Within those contexts, instructors ought to be able to define their own tasks (e.g. this semester I am going to focus on developing methods for teaching revision or digital composition or whatever); they can develop their own techniques or pedagogies; they can set their own time to work (beyond the constraints of course scheduling); and they might think about team as well (finding colleagues in the program to share ideas with and collaborate; this is not done enough!).

One of the things I think is underdeveloped, both generally and at UB, is the focus on the mastery of teaching. Since almost all of our composition instructors are graduate students, I look at the program as part of their education/professional development. Here Pink turns to the work of Mihaly Csikszentmihalyi and his concept of "flow." Fundamentally, the flow state is one where a person is engaged in a task that is ideally suited to just push his/her ability. It is not so difficult as to produce anxiety nor so
easy as to be boring. It is
in these flow states where our ability to grow is maximized. Of course we are not always in a flow state, but as a WPA, one challenge might be to maximize the opportunities for teaching to put instructors in these opportunities. Pink also points out that mastery is difficult (of course), and that it requires an ability to grind it out sometimes. The flow state can help us get over those difficult moments. Also, we need to recognize that mastery is developed not inherited and that it is ultimately unreachable: we can always improve. It is the journey that is intrinsically rewarding and motivating: not the extrinsic carrots one might encounter along the way.

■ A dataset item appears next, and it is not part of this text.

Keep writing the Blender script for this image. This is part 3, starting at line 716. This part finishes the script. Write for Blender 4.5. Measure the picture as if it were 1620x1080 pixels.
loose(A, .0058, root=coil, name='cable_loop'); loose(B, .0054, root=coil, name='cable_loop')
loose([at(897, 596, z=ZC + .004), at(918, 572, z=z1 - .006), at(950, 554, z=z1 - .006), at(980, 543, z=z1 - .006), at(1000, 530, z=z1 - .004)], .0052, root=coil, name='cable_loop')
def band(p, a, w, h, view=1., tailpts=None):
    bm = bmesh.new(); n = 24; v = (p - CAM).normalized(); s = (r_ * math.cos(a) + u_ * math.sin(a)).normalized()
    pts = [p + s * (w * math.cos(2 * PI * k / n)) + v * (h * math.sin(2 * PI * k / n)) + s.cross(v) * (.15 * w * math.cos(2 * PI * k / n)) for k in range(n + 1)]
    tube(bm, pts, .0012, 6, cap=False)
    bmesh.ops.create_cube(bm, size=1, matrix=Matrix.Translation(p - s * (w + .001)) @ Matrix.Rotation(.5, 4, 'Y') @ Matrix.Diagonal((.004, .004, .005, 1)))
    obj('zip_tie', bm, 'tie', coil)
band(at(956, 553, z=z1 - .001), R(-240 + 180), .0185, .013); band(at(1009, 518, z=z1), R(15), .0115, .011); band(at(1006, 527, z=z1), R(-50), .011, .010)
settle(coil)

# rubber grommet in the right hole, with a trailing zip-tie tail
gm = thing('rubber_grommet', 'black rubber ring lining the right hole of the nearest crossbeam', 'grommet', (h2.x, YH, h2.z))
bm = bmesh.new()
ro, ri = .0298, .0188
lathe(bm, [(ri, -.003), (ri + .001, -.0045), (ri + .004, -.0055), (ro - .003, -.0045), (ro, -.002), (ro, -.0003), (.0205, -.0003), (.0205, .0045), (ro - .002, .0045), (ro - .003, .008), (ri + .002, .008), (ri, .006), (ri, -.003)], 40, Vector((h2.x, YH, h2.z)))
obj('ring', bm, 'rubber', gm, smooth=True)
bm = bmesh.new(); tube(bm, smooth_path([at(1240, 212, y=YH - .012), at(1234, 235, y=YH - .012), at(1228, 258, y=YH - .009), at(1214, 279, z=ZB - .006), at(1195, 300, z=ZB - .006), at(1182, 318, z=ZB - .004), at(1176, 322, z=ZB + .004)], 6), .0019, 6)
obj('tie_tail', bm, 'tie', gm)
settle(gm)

Finally there's purpose. I don't think rhet/comp or academics in general have much trouble connecting their work to grand purposes like saving democracy or illuminating the Truth. In fact, I tend more to be skeptical of such claims. At the same time, I recognize the importance of having a larger sense of purpose (though maybe not quite that large). As Pink points out, one of the strategies here is to give employees the opportunity to connect their work to a personal sense of purpose. In a composition program, I think this works through giving instructors the opportunity to develop the content and assignments for their courses. If an instructor has a passion of the environment, then s/he can focus on that or maybe the passion is education or media or cultural difference. 

At the same time, it is important for instructors to recognize their own managerial role. Just as the program needs to create opportunities for instructor autonomy, mastery, and purpose, each course needs to do this for its students for the students are also engaged in heuristic work that requires intrinsic motivation. And furthermore, one might imagine that as writers we bear a somewhat similar relationship to our audiences where, rhetorically, we want to engage our readers, bring them into a state of flow, and interact with their own motivations. Certainly, to some degree, Pink's book did that for me. Hopefully it is a virtuous rather than vicious circle.